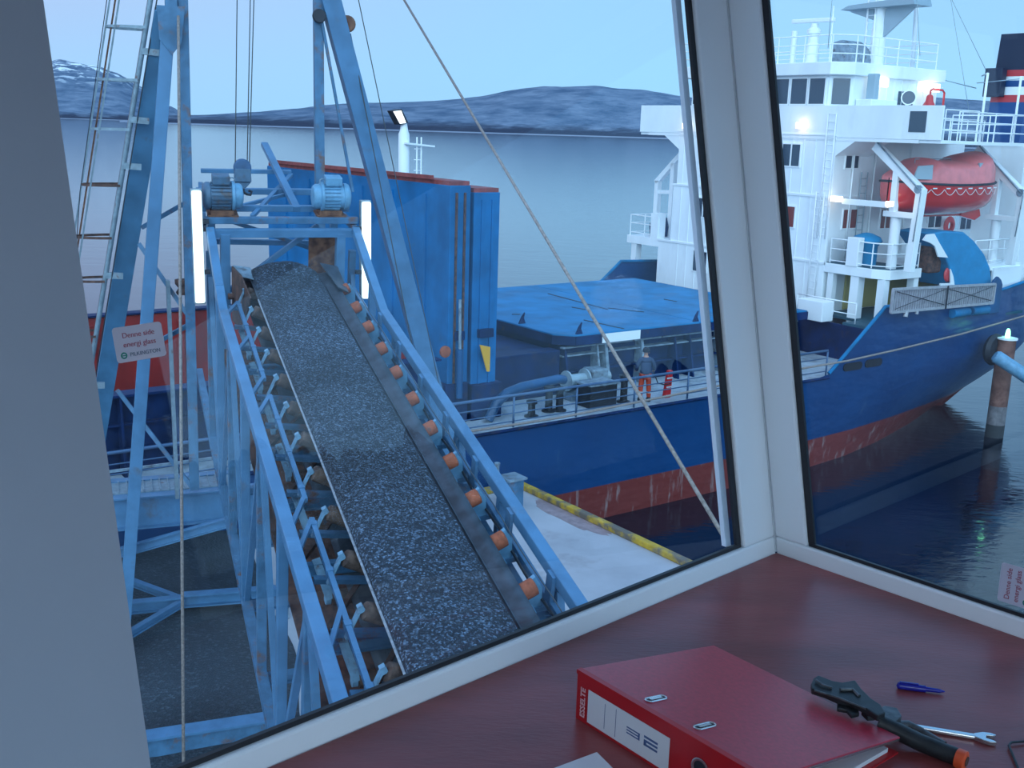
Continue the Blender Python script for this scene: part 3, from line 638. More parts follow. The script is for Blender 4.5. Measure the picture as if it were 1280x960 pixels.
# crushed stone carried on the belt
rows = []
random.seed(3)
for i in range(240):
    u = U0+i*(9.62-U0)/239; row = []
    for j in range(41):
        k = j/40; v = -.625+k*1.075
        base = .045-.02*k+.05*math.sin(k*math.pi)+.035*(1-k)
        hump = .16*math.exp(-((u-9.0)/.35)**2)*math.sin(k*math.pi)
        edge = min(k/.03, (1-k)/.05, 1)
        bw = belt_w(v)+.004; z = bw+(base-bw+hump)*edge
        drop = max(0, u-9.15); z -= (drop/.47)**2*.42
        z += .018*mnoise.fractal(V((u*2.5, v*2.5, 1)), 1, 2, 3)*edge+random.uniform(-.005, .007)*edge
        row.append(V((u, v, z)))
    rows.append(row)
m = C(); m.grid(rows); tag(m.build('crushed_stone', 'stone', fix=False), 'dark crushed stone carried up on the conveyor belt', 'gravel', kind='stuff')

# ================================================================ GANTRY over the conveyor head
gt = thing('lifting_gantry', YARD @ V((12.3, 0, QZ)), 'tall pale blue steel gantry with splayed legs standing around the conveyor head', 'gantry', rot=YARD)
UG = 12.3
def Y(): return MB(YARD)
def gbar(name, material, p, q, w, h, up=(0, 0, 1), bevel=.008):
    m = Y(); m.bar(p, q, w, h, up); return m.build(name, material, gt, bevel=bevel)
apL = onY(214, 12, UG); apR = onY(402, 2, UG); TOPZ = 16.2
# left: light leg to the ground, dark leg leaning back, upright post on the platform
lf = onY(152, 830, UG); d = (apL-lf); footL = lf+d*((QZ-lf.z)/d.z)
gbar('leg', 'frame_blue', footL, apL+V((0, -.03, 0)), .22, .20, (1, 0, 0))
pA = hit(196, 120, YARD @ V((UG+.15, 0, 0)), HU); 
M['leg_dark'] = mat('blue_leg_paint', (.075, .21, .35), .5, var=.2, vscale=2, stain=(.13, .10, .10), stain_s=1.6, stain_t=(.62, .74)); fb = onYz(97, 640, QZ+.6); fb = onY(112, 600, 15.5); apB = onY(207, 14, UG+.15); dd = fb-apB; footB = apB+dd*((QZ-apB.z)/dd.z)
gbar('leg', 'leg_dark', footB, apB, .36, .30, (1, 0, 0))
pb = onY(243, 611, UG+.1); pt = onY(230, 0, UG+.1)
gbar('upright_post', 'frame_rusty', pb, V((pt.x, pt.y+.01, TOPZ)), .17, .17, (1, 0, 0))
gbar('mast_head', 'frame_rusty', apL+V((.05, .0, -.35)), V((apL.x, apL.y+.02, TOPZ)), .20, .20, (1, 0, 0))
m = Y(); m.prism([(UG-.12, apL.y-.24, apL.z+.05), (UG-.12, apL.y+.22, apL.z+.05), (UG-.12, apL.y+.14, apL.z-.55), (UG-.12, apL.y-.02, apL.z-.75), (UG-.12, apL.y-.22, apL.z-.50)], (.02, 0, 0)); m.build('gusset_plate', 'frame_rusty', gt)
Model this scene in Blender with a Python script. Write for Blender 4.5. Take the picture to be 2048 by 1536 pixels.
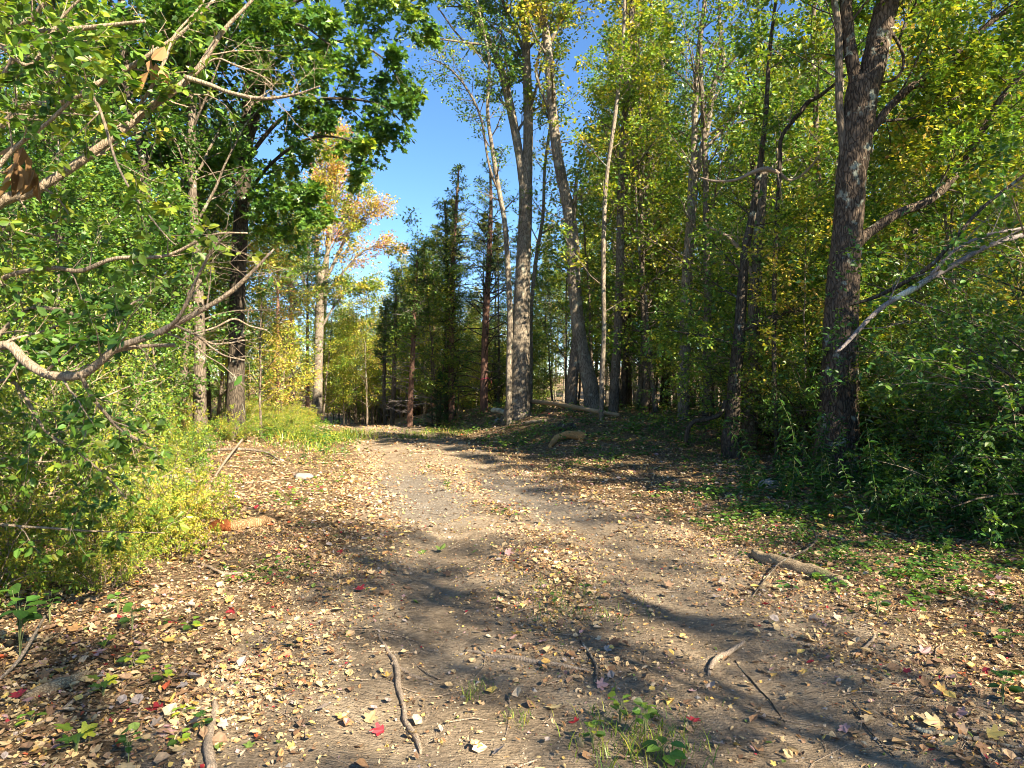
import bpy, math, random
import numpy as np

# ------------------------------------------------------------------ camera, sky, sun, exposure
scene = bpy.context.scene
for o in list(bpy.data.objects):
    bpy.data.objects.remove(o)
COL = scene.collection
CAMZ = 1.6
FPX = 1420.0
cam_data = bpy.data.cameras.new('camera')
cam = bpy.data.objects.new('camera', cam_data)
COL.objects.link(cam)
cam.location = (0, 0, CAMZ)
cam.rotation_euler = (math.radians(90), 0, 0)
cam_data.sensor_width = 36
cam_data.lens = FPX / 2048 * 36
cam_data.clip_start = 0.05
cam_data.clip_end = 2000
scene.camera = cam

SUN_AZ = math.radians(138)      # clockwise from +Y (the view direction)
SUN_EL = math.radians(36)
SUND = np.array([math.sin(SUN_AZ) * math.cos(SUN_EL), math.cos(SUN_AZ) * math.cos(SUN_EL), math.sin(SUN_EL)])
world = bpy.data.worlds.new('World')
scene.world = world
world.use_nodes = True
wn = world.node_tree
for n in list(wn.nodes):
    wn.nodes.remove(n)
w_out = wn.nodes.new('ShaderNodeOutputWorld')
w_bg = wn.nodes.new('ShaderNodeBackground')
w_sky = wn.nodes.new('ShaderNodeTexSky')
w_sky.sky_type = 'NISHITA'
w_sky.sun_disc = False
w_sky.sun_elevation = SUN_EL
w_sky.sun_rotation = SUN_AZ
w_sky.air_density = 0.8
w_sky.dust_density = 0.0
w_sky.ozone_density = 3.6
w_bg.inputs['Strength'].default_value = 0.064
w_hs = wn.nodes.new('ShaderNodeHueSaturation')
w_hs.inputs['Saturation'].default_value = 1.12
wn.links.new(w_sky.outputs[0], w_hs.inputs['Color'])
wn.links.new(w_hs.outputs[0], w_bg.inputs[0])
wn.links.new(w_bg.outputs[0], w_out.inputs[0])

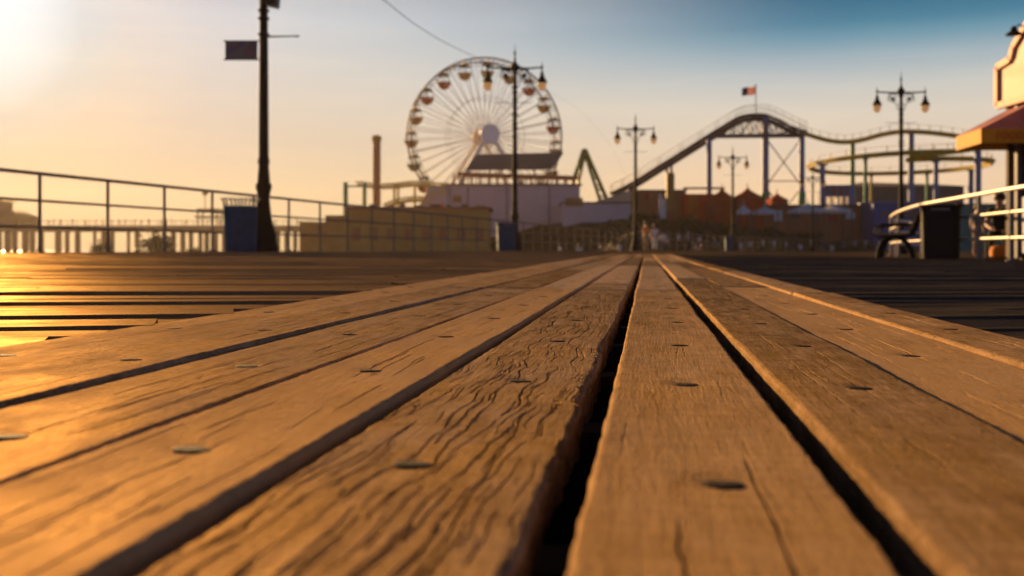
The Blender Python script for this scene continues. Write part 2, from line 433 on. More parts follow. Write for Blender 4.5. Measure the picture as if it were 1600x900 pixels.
:::::
**INSTRUCTIONS FOR THE TASK**
From the data above, pick out each line containing "were" and copy it.

**PROBLEM SOLUTION**
Continue the Blender Python script for this scene: part 3, from line 638. More parts follow. The script is for Blender 4.5. Measure the picture as if it were 1280x960 pixels.
The Blender Python script for this scene continues. Write part 2, from line 433 on. More parts follow. Write for Blender 4.5. Measure the picture as if it were 1600x900 pixels.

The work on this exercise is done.